Most buyer personas in startup decks are fiction. They were written in an afternoon offsite, given a cute name, and printed on a poster nobody references. A useful persona reads like field notes from a journalist: specific role, specific pain, specific words the buyer actually used in interviews. If your persona doesn't include literal quotes from real customers, it's not a persona, it's a marketing exercise. The buyers don't recognize themselves in fiction, and the messaging built on fiction doesn't land.

What founders get wrong: Building personas before doing the interviews and treating them as creative writing instead of customer research. The persona is supposed to be the output of the research, not the input. A persona built from imagination guides the team toward marketing that resonates with the founder's mental model of the buyer, not with the actual buyer.

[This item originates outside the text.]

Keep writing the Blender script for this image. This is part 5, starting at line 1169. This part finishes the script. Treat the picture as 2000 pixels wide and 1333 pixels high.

Related: ICP · Growth Marketing · Content Marketing · Product Market Fit

FAQ

What is a buyer persona?
A research-based, semi-fictional profile of an individual decision-maker inside the target customer, capturing role, goals, pain points, success criteria, information sources, objections, and buying behavior. Used to shape messaging, content, sales scripts, and product decisions.

How is a buyer persona different from an ICP?
ICP describes the account or household (firmographics, technographics, trigger pain). Buyer persona describes the individual decision-maker inside that account (role, goals, objections). A typical B2B startup has one ICP and 2-4 personas inside it (economic buyer, technical buyer, end user, sometimes a champion).

How do you build a useful buyer persona?
Run 10-20 structured interviews with closed-won customers, churned customers, and lost prospects. Capture role, responsibilities, the metric they're measured on, trigger events, information sources, alternatives considered, objections, and internal stakeholders. Include literal quotes from interviews so the persona stays grounded.